With the growth of e-books, e-readers, apps and the new digital distribution channels serving them, the number of unique titles available to consumers has reached 30.8 million on Amazon alone, increasing hourly. With only 40 million U.S. adults (17 percent) regularly buying books, 30.7 million of those titles sell but a few dozen copies a year at best, making book publishing, and specifically e-book publishing, a challenging business.
While e-books are available instantly to anyone, anywhere, with a computer, smartphone or e-reader—unlike selling print books through physical bookstores—online distribution on its own does not provide new-book awareness. As a result, e-book publishers must focus on breaking through the clutter so that shoppers discover their books and are converted from browsers to buyers.
The good news is that digital distribution and marketing analytics give publishers unprecedented information on what's working well, or holding a book back, so they can develop and instantly test new and better approaches during each title's launch to increase e-book success.
Codex-Group, a book audience research firm, has interviewed more than 200,000 book shoppers online to learn how they discover and decide on which new books to buy. Here are 10 tips based on that learning to help e-book publishers take advantage of this exploding new market.
Discovery: "Do shoppers know a new book even exists?"

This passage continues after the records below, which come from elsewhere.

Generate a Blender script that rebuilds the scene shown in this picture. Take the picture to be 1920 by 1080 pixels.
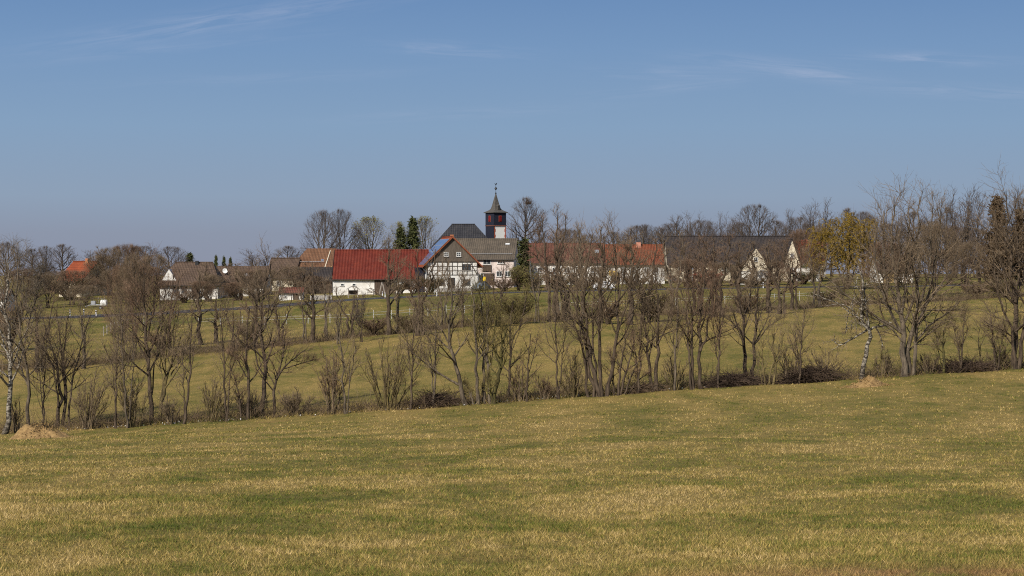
import bpy, bmesh, math, random
import numpy as np
from mathutils import Vector, Matrix

scene = bpy.context.scene
for o in list(bpy.data.objects):
    bpy.data.objects.remove(o)
COL = scene.collection
F = 3733.0            # focal length in photograph pixels (1920 wide)
HOR = 500.0           # row of the horizon

# ------------------------------------------------------------------ camera
cd = bpy.data.cameras.new("camera")
cam = bpy.data.objects.new("camera", cd)
COL.objects.link(cam)
cam.location = (0, 0, 0)
cam.rotation_euler = (math.radians(90), 0, 0)
cd.sensor_width = 36
cd.lens = F / 1920 * 36
cd.shift_y = -(540 - HOR) / 1920
cd.clip_start = 0.5
cd.clip_end = 20000
scene.camera = cam

# ------------------------------------------------------------------ light, sky
SUN_EL = math.radians(37)
SUN_AZ = math.radians(180 + 31)        # clockwise from +Y
sd = Vector((math.sin(SUN_AZ) * math.cos(SUN_EL), math.cos(SUN_AZ) * math.cos(SUN_EL), math.sin(SUN_EL)))
ld = bpy.data.lights.new("sun", 'SUN')
ld.energy = 4.8
ld.angle = math.radians(0.5)
ld.color = (1.0, 0.93, 0.82)
sun = bpy.data.objects.new("sun", ld)
COL.objects.link(sun)
sun.rotation_euler = (-sd).to_track_quat('-Z', 'Y').to_euler()

scene.view_settings.view_transform = 'Standard'
scene.view_settings.look = 'None'
scene.view_settings.exposure = 0.0
scene.view_settings.gamma = 1.0
scene.cycles.max_bounces = 5
scene.cycles.diffuse_bounces = 2
scene.cycles.use_denoising = False
scene.render.filter_size = 1.2 if hasattr(scene.render, 'filter_size') else 1.5
scene.cycles.filter_width = 1.1

world = bpy.data.worlds.new("World")
scene.world = world
world.use_nodes = True
wn, wl = world.node_tree.nodes, world.node_tree.links


def wnode(t, **kw):
    n = wn.new(t)
    for k, v in kw.items():
        setattr(n, k, v)
    return n


def wmath(op, a, b=None, c=None):
    n = wnode('ShaderNodeMath', operation=op)
    for i, v in enumerate((a, b, c)):
        if v is None:
            continue
        if isinstance(v, (int, float)):
            n.inputs[i].default_value = v
        else:
            wl.new(v, n.inputs[i])
    return n.outputs[0]


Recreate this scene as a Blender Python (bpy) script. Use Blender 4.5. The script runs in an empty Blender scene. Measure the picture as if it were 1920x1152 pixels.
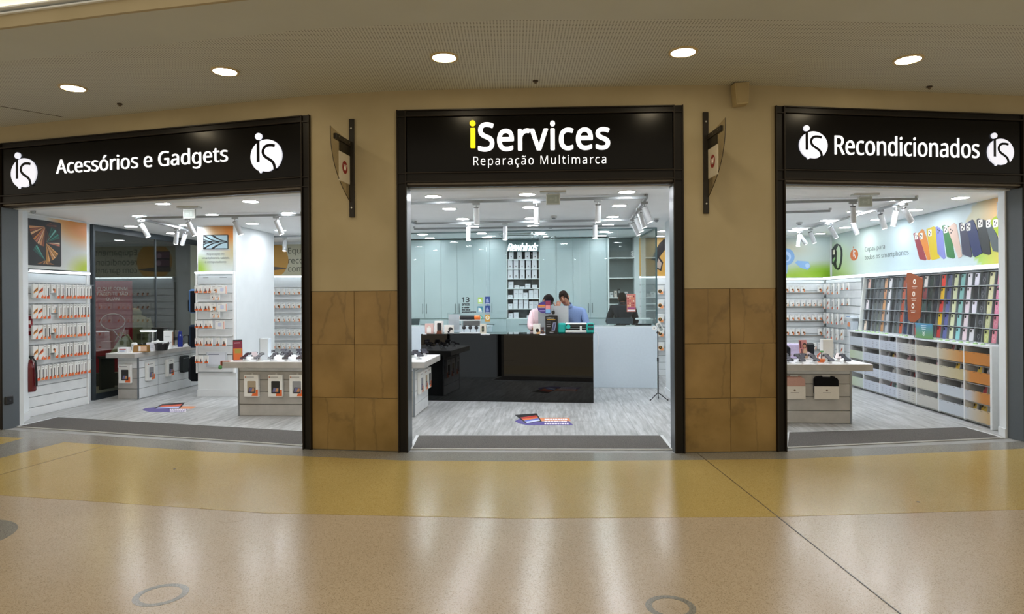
import bpy, bmesh, math, random
from mathutils import Vector, Matrix
from math import sin, cos, pi, radians, atan2, hypot
random.seed(7)
sc = bpy.context.scene
# ------------------------------------------------------------------ camera
F, ROLL, HC = 1230.0, .0063, 1.6
RV = Vector((cos(ROLL), 0, -sin(ROLL))); UV = Vector((sin(ROLL), 0, cos(ROLL)))
cam = bpy.data.objects.new('camera', bpy.data.cameras.new('camera'))
sc.collection.objects.link(cam); sc.camera = cam
M = Matrix((RV, UV, Vector((0, -1, 0)))).transposed()
cam.matrix_world = Matrix.Translation((0, 0, HC)) @ M.to_4x4()
cam.data.sensor_width = 36; cam.data.lens = 36*F/1920; cam.data.shift_y = -17/1920
cam.data.clip_start = .05; cam.data.clip_end = 200
# ------------------------------------------------------------------ view and world
sc.view_settings.view_transform = 'Standard'; sc.view_settings.look = 'None'
sc.view_settings.exposure = 0.85; sc.view_settings.gamma = 1.0
sc.view_settings.use_curve_mapping = False
world = bpy.data.worlds.new('world'); sc.world = world; world.use_nodes = True
bg = world.node_tree.nodes['Background']
bg.inputs[0].default_value = (1.0, .89, .70, 1); bg.inputs[1].default_value = .44
DOWN_E = 54.0      # radiance of the shop downlights
MALL_E = 34.0      # radiance of the warm mall downlights
LED_E = 2.4        # light strips on the racks
SIGN_E = .62
try:
    sc.cycles.use_denoising = True; sc.cycles.max_bounces = 9; sc.cycles.diffuse_bounces = 5
    sc.cycles.sample_clamp_indirect = 6; sc.cycles.caustics_reflective = False; sc.cycles.caustics_refractive = False
    sc.cycles.transparent_max_bounces = 16
except Exception: pass
# ------------------------------------------------------------------ shop frame and pixel helpers (metres in, metres out)
TH = radians(4.13); CT, ST = cos(TH), sin(TH)
def W(s, d, z=0): return Vector((s*CT + d*ST, -s*ST + d*CT, z))
def SD(p): return (p[0]*CT - p[1]*ST, p[0]*ST + p[1]*CT)
def ray(px, py): return RV*((px-960)/F) + UV*((559-py)/F) + Vector((0, 1, 0))
def fl(px, py, z=0):
    r = ray(px, py); t = (z-HC)/r.z; return Vector((r.x*t, r.y*t, z))
def fls(px, py, z=0): return SD(fl(px, py, z))
def od(px, py, D):
    r = ray(px, py); t = D/(r.x*ST + r.y*CT); return (r.x*t*CT - r.y*t*ST, HC + r.z*t)
def os_(px, py, S):
    r = ray(px, py); t = S/(r.x*CT - r.y*ST); return (r.x*t*ST + r.y*t*CT, HC + r.z*t)
FACE = {'f': -TH, 'r': -TH - pi/2, 'l': -TH + pi/2, 'b': -TH + pi}
# ------------------------------------------------------------------ colours and materials
def lin(h):
    if isinstance(h, str):
        h = h.lstrip('#'); v = [int(h[i:i+2], 16)/255 for i in (0, 2, 4)]
    else: v = h
    return tuple((c/12.92 if c <= .04045 else ((c+.055)/1.055)**2.4) for c in v[:3])
def new_mat(name):
    m = bpy.data.materials.new(name); m.use_nodes = True
    return m, m.node_tree.nodes, m.node_tree.links, m.node_tree.nodes['Principled BSDF']
def vc_mat(name, rough, metal=0, spec=.5, coat=0, var=.05, scale=30, bump=0):
    """colour comes from the mesh's own colour layer, with slight procedural variation"""
    m, n, l, b = new_mat(name)
    a = n.new('ShaderNodeVertexColor'); a.layer_name = 'Col'
    no = n.new('ShaderNodeTexNoise'); no.inputs['Scale'].default_value = scale; no.inputs['Detail'].default_value = 3
    tc = n.new('ShaderNodeTexCoord'); l.new(tc.outputs['Object'], no.inputs['Vector'])
    hs = n.new('ShaderNodeHueSaturation'); l.new(a.outputs['Color'], hs.inputs['Color'])
    mr = n.new('ShaderNodeMapRange'); l.new(no.outputs['Fac'], mr.inputs[0]); mr.inputs[3].default_value = 1-var; mr.inputs[4].default_value = 1+var
    l.new(mr.outputs[0], hs.inputs['Value']); l.new(hs.outputs['Color'], b.inputs['Base Color'])
    b.inputs['Roughness'].default_value = rough; b.inputs['Metallic'].default_value = metal
    b.inputs['Specular IOR Level'].default_value = spec; b.inputs['Coat Weight'].default_value = coat
    if bump:
        bp = n.new('ShaderNodeBump'); bp.inputs['Strength'].default_value = bump; bp.inputs['Distance'].default_value = .01
        l.new(no.outputs['Fac'], bp.inputs['Height']); l.new(bp.outputs[0], b.inputs['Normal'])
    return m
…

1. Focus on your intended audience.
Every book contains unique topics that appeal to specific reading audiences. Publishers must decide which audience to focus on, learn where they hang out, the key words they use for search, and where they indulge their interests—then intercept them there with the book's message and cover, in both online and offline locations. Mass appeal is rarely effective.
2. Create an irresistible title and cover; then test it.
The role of a book's cover is not to be "beautiful," but to make the book stand out, and captivate shoppers enough to make them, in the case of e-books, "click." Develop multiple title and cover options geared toward the target audience. Before publication, informally ask these readers which option they would "click" (not which one they "like"). If it doesn't captivate them, it won't be discovered or remembered.